| YOUR GOAL |
Begin with the first line below and retype each line exactly through the line containing "(.013, .0095, .0075), .13)". Any pictures are to be left out.

| DATA ROWS |
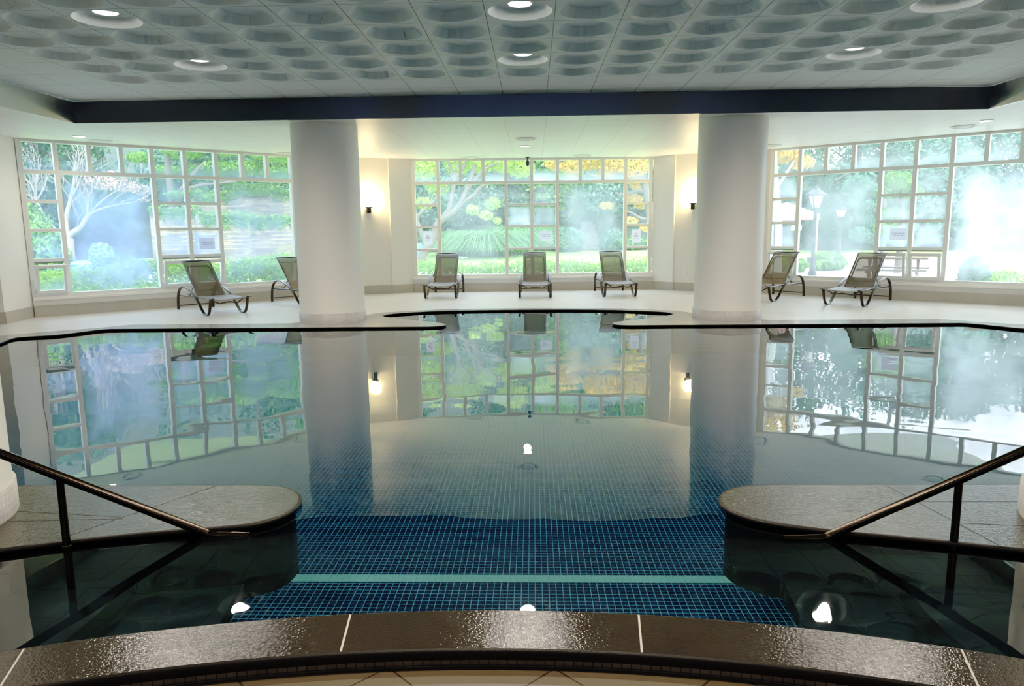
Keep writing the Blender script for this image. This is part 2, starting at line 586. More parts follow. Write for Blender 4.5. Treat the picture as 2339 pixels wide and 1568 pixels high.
MT['col_band'] = tiles('column_base_mosaic', (.36, .34, .32), (.42, .40, .37), (.26, .25, .23), .0313, .002, .4, coord='UV', bump=.2)
MT['riser'] = tiles('riser_mosaic', (.14, .10, .075), (.17, .12, .09), (.03, .022, .016), .0313, .002, .4, coord='UV', bump=.2)
MT['water'] = water_mat()
MT['rail'] = simple('rail_steel', (.032, .024, .018), .2, metal=1.0, var=.05)
MT['lamp_rim'] = simple('lamp_rim', (.85, .85, .83), .4)
MT['lens'] = emit('lamp_lens_warm', (1.0, .90, .76), 14)
MT['lens_low'] = emit('lamp_lens_neutral', (1.0, .93, .82), 14)
MT['vent'] = simple('vent_plastic', (.72, .74, .69), .45)
MT['vent_dark'] = simple('vent_grille', (.16, .17, .16), .5)
MT['bronze'] = simple('sconce_bronze', (.05, .042, .033), .4, metal=.7)
MT['shade'] = emit('sconce_glow', (1.0, .74, .33), 40)
MT['black'] = simple('black_plastic', (.012, .012, .013), .35)
MT['lounger_metal'] = simple('lounger_frame_metal', (.028, .02, .018), .28, metal=.35, var=.08)
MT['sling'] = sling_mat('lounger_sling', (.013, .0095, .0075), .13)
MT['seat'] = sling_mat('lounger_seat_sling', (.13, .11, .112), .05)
MT['paper'] = leaf_mat('notice_paper', [(.86, .86, .93), (.84, .84, .92)], trans=.55)
MT['ink'] = simple('notice_ink', (.10, .12, .24), .7)
MT['red_ink'] = simple('notice_red_ink', (.42, .08, .10), .7)
MT['pane_left'] = pane_mat('pane_glass_left', (.42, .58, 1.0))  # blue sky light on the condensation is put into its tint
MT['pane_mid'] = pane_mat('pane_glass_centre', (.72, .85, .98))
MT['pane_right'] = pane_mat('pane_glass_right', (.70, .83, 1.0))
MT['handle'] = simple('sash_handle', (.70, .71, .68), .4)
MT['outlet'] = simple('outlet_plastic', (.82, .80, .73), .4)
# garden
MT['lawn'] = simple('lawn_turf', (.30, .50, .11), .9, var=.3, vscale=9, bump=.4, bscale=60)
MT['forest'] = simple('forest_floor', (.03, .06, .035), .9, var=.4, vscale=3, bump=.5, bscale=8)
MT['paving'] = simple('garden_paving', (.62, .60, .56), .9, var=.1, vscale=3)
MT['bark'] = simple('bark', (.13, .115, .10), .9, var=.4, vscale=14, bump=.5, bscale=30)
MT['bark_pale'] = simple('bark_pale', (.34, .30, .28), .9, var=.3, vscale=14)
MT['bark_birch'] = simple('bark_white', (.62, .64, .62), .9, var=.3, vscale=8)
MT['stone'] = tiles('stacked_stone', (.40, .34, .24), (.17, .16, .145), (.13, .12, .095), .47, .006, .9, coord='UV', height=.062, offset=.37, vary=.6, bump=.6, warp=.02)
MT['rock_dark'] = simple('stair_rock', (.15, .155, .14), .9, var=.35, vscale=5, bump=.5, bscale=10)
MT['rock'] = simple('garden_rock', (.62, .59, .53), .9, var=.3, vscale=5, bump=.5, bscale=10)
MT['leaf_hedge'] = leaf_mat('hedge_leaves', [(.16, .36, .04), (.30, .56, .07), (.42, .68, .13)])
MT['leaf_green'] = leaf_mat('green_leaves', [(.05, .17, .03), (.12, .32, .05), (.24, .46, .09)])
MT['leaf_dark'] = leaf_mat('dark_leaves', [(.03, .10, .06), (.06, .16, .08), (.10, .24, .10)])
MT['leaf_lime'] = leaf_mat('lime_leaves', [(.22, .42, .07), (.38, .56, .10), (.58, .66, .14)])
MT['leaf_gold'] = leaf_mat('golden_leaves', [(.62, .40, .06), (.72, .52, .10), (.66, .34, .10), (.58, .60, .16)])
MT['leaf_pink'] = leaf_mat('pale_pink_leaves', [(.62, .44, .40), (.72, .58, .54), (.60, .36, .28)])
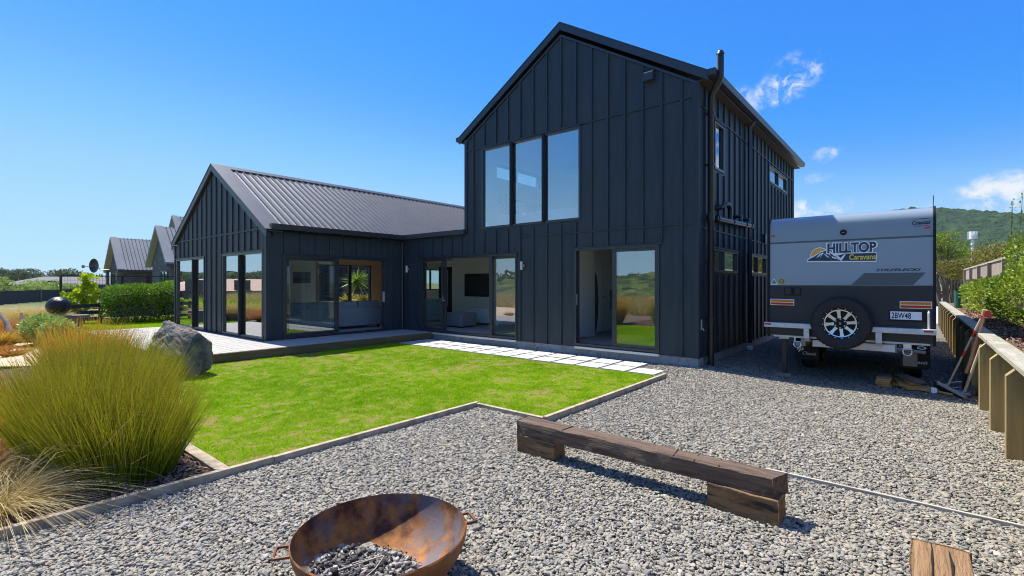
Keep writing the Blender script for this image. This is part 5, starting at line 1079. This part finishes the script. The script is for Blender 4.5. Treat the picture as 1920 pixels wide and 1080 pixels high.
# lime vine behind the low fence
t = thing('lime_vine', 'lime green big leaved vine on the mesh fence behind the black ball', 'vine', (-26, 4.0, 0))
crown('foliage', t, [((-25.95, 3.85, .75), (.25, .6, .45)), ((-25.95, 4.2, 1.2), (.25, .3, .45)), ((-25.95, 3.5, .55), (.25, .4, .3)), ((-26, 4.3, 1.7), (.2, .2, .25))], 560, .19, 'leafv', aspect=.9); m = MB(); m.tube([(-26, 4.1, -.05), (-26, 4.15, .7), (-25.95, 4.25, 1.6)], [.03, .02, .012], 6); m.build('stem', 'bark', t)
# sculpture
sc_ = thing('ball_sculpture', 'glossy black woven ball on a low grey slab', 'sculpture', (-23, 2.95, 0))
m = MB(); m.lathe([(max(.335 * math.cos(a), .0001), .80 + .325 * math.sin(a)) for a in np.linspace(-PI / 2, PI / 2, 32)], (-23, 2.95, 0), 64); m.build('ball', 'ball', sc_, smooth=True)
m = MB(); m.box(-23.35, -22.65, 2.2, 3.75, .36, .47); m.build('slab', 'stone', sc_, bevel=.01)
for y in (2.45, 3.45): MB().box(-23.2, -22.8, y - .12, y + .12, -.02, .358).build('support', 'stone', sc_)
# low dark rail fence and mesh fence
lf = thing('rail_fence', 'low dark rail fence right of the black ball', 'fence', (-25.4, 3.9, 0))
for y in (3.05, 4.52): MB().box(-25.5, -25.4, y - .05, y + .05, -.05, .80).build('post', 'fence', lf)
for z in (.10, .36, .62): MB().box(-25.398, -25.36, 2.98, 4.60, z, z + .15).build('rail', 'fence', lf)
mf = thing('mesh_fence', 'tall black wire mesh fence on posts behind the hedge', 'fence', (-26.3, 6, 0))
for y in (3.45, 5.4, 7.4, 9.4, 11.5): MB().box(-26.36, -26.28, y - .04, y + .04, -.2, 1.92).build('post', 'mesh', mf)
for z in (.55, 1.9): MB().box(-26.34, -26.30, 3.45, 11.5, z - .02, z + .02).build('rail', 'mesh', mf)
m = MB()
for k in range(80): y = 3.45 + k * .1; m.box(-26.325, -26.319, y - .003, y + .003, .55, 2.02)
for k in range(12): z = .6 + k * .11; m.box(-26.327, -26.321, 3.45, 11.5, z - .003, z + .003)
m.build('wire_mesh', 'mesh', mf)
pf = thing('paling_fence', 'long dark stained paling fence at the left, below the far trees', 'fence', (-64, 8, -.3)); pts = [(-48, -6), (-57, 3.2), (-66, 7.2), (-71, 9.6), (-69, 16), (-64, 24)]
for i in range(len(pts) - 1):
    a, b = Vector((*pts[i], 0)), Vector((*pts[i + 1], 0)); d = (b - a); L = d.length; d.normalize(); rot = Matrix(((d.x, -d.y, 0), (d.y, d.x, 0), (0, 0, 1))); m = MB(); k = int(L / .3)
    for j in range(k): m.obox(a + d * ((j + .5) * L / k) + Vector((0, 0, .36 + rnd.uniform(-.02, .02))), (L / k - .02, .03, 1.15), rot)
    m.build('paling_panel', 'fence', pf); MB().box(b.x - .08, b.x + .08, b.y - .08, b.y + .08, -.3, 1.02).build('post', 'oldwood', pf)
# ------------------------------------------------------------------ neighbours
def gable_house(t, x0, x1, y0, y1, zw, zr, ov, roofm, wallm, win=None, gy=.9):
    xm = (x0 + x1) / 2; sl_ = (zr - zw) / ((x1 - x0) / 2)
    m = MB(); m.box(x0, x1, y0, y1, -.3, zw); m.prism([(x0, zw), (x1, zw), (xm, zr)], 1, y0, y1); m.build('wall', wallm, t)
    for sg in (-1, 1):
        xe = xm + sg * ((x1 - x0) / 2 + ov); ze = zr - sl_ * ((x1 - x0) / 2 + ov)
        m = MB(); ribbed(m, xm, zr + .13, xe, ze + .13, y0 - gy + .35, y1, .21, .055, .04); r_ = m.build('roof', roofm, t)
        m = MB(); m.prism([(xm, zr + .19), (xe, ze + .19), (xe, ze + .02), (xm, zr + .02)], 1, y0 - gy - .03, y0 - gy + .36); m.build('barge', roofm, r_)
        m = MB(); m.prism([(xm, zr + .018), (xe, ze + .018), (xe, ze - .03), (xm, zr - .03)], 1, y0 - gy - .02, y0 - .002); m.build('soffit', 'cream', r_)
        if sg > 0: m = MB(); m.box(xe, xe + .12, y0 - gy, y1, ze - .03, ze + .1); m.build('gutter', 'soffit', r_)
nh = thing('stone_house', 'grey stone neighbour house with steep pale metal gables and cream soffits', 'house', (-37, 14, 0))
gable_house(nh, -43.6, -40.4, 8.3, 12.5, 2.75, 4.55, .35, 'nroof', 'stone', gy=.3); gable_house(nh, -35.1, -31.9, 8.65, 22, 2.95, 4.72, .35, 'nroof', 'stone', gy=.25); gable_house(nh, -44.4, -40.0, 12.0, 24, 3.9, 6.42, .4, 'nroof', 'stone', gy=.4)
m = MB(); m.box(-40.4, -35.1, 11, 22, -.3, 2.7); m.build('wall', 'stone', nh)
def nwin(x0, x1, y0, y1, z0, z1, ax):
    m = MB(); 
    if ax == 'x': frame_box(m, x0, x1, z0, z1, y0 - .06, y0 - .003, 'x', .07, ((x0 + x1) / 2,))
    else: frame_box(m, y0, y1, z0, z1, x0 + .003, x0 + .06, 'y', .07, ((y0 + y1) / 2,))
    w_ = m.build('window', 'alu', nh); pane(x0 if ax == 'x' else y0, x1 if ax == 'x' else y1, z0, z1, (y0 - .03) if ax == 'x' else x0 + .03, ax, 'glassm', w_)
nwin(-33.4, -32.1, 8.65, 0, .9, 2.3, 'x'); nwin(-43.2, -41.4, 8.3, 0, .8, 2.3, 'x'); nwin(-40.4, 0, 9.6, 10.8, .9, 2.1, 'y')
m = MB(); m.box(-39.8, -36.6, 10.9, 10.995, .9, 2.3); m.build('garage_door', 'nroof', nh)
m = MB(); m.prism([(11.0, 2.7), (10.2, 2.35), (10.2, 2.45), (11.0, 2.8)], 0, -40.35, -35.15); m.build('porch_roof', 'nroof', nh)
for x in (-43.5, -40.5): MB().box(x - .12, x + .12, 8.05, 8.2, -.3, 2.5).build('porch_post', 'stone', nh)
sd2 = thing('satellite_dish', 'grey round satellite dish under the gable peak of the stone house', 'satellite dish', (-42.6, 7.5, 2.8))
m = MB(); m.lathe([(.0001, .0), (.2, .02), (.38, .08), (.48, .14), (.47, .15), (.37, .1), (.2, .05), (.0001, .03)], (0, 0, 0), 28, 'y'); m.v = [(-42.5 + p[0] * .93 - p[1] * -.36, 7.35 + p[1] * .93 + p[0] * .36, 2.78 + p[2]) for p in m.v]; m.build('dish', 'pipe', sd2, smooth=True)
m = MB(); m.tube([(-42.5, 7.35, 2.78), (-42.9, 6.75, 2.70)], .02, 6); m.box(-42.98, -42.84, 6.66, 6.8, 2.62, 2.8); m.tube([(-42.5, 7.37, 2.78), (-42.2, 7.5, 2.5), (-42.0, 8.9, 2.5)], .03, 6); m.build('arm', 'steel', sd2)
bh = thing('timber_shed', 'brown weatherboard shed with a dark roof left of the stone house', 'shed', (-50, 11, 0)); m = MB(); m.box(-51, -48, 11, 14, -.3, 1.7); m.prism([(-51, 1.7), (-48, 1.7), (-48, 2.9)], 1, 11, 14); m.build('wall', 'brownw', bh)
m = MB(); m.prism([(-51.4, 1.62), (-47.7, 3.06), (-47.7, 3.2), (-51.4, 1.76)], 1, 10.6, 14.3); m.build('roof', 'fence', bh)
def low_house(label, x, y, w, d, h, r, roofm, wallm, rz=0):
    t = thing('low_house', label, 'house', (x, y, -.3)); m = MB(); m.box(x - w / 2, x + w / 2, y - d / 2, y + d / 2, -.3, h); m.build('wall', wallm, t)
    o = .6; z0 = h; X0, X1, Y0, Y1 = x - w / 2 - o, x + w / 2 + o, y - d / 2 - o, y + d / 2 + o; i = min(w, d) / 2 * .9
    if w > d: rl, rh = (x - w / 2 + i, y, h + r), (x + w / 2 - i, y, h + r)
    else: rl, rh = (x, y - d / 2 + i, h + r), (x, y + d / 2 - i, h + r)
    c = [(X0, Y0, z0), (X1, Y0, z0), (X1, Y1, z0), (X0, Y1, z0)]
    F = [(0, 1, 5, 4), (1, 2, 5), (2, 3, 4, 5), (3, 0, 4), (3, 2, 1, 0)] if w > d else [(0, 1, 4), (1, 2, 5, 4), (2, 3, 5), (3, 0, 4, 5), (3, 2, 1, 0)]
    m = MB().add(c + [rl, rh], F); m.build('roof', roofm, t)
    m = MB()
    for k in (-.3, .1, .35):
        if d > w: m.box(x + w / 2, x + w / 2 + .05, y + k * d - 1, y + k * d + 1, .7, 2.0)
        else: m.box(x + k * w - 1, x + k * w + 1, y - d / 2 - .05, y - d / 2, .7, 2.0)
    m.build('window', 'alu', t)
low_house('long low house with a mauve grey roof behind the paling fence', -112, 20, 10, 24, 1.4, 1.3, 'mauve', 'navy')
low_house('low house with a pale roof and slate walls, farthest left', -116, 2.5, 8, 9, 1.3, .9, 'nroof', 'navy')
low_house('tan roofed bungalow out in the fields', -75, -18, 14, 22, .6, 1.6, 'tanroof', 'cream'); low_house('second tan roofed bungalow out in the fields, beyond the first', -82, -46, 14, 20, .6, 1.6, 'tanroof', 'cream')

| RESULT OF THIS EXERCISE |
Keep writing the Blender script for this image. This is part 2, starting at line 586. More parts follow. Write for Blender 4.5. Treat the picture as 2339 pixels wide and 1568 pixels high.
MT['col_band'] = tiles('column_base_mosaic', (.36, .34, .32), (.42, .40, .37), (.26, .25, .23), .0313, .002, .4, coord='UV', bump=.2)
MT['riser'] = tiles('riser_mosaic', (.14, .10, .075), (.17, .12, .09), (.03, .022, .016), .0313, .002, .4, coord='UV', bump=.2)
MT['water'] = water_mat()
MT['rail'] = simple('rail_steel', (.032, .024, .018), .2, metal=1.0, var=.05)
MT['lamp_rim'] = simple('lamp_rim', (.85, .85, .83), .4)
MT['lens'] = emit('lamp_lens_warm', (1.0, .90, .76), 14)
MT['lens_low'] = emit('lamp_lens_neutral', (1.0, .93, .82), 14)
MT['vent'] = simple('vent_plastic', (.72, .74, .69), .45)
MT['vent_dark'] = simple('vent_grille', (.16, .17, .16), .5)
MT['bronze'] = simple('sconce_bronze', (.05, .042, .033), .4, metal=.7)
MT['shade'] = emit('sconce_glow', (1.0, .74, .33), 40)
MT['black'] = simple('black_plastic', (.012, .012, .013), .35)
MT['lounger_metal'] = simple('lounger_frame_metal', (.028, .02, .018), .28, metal=.35, var=.08)
MT['sling'] = sling_mat('lounger_sling', (.013, .0095, .0075), .13)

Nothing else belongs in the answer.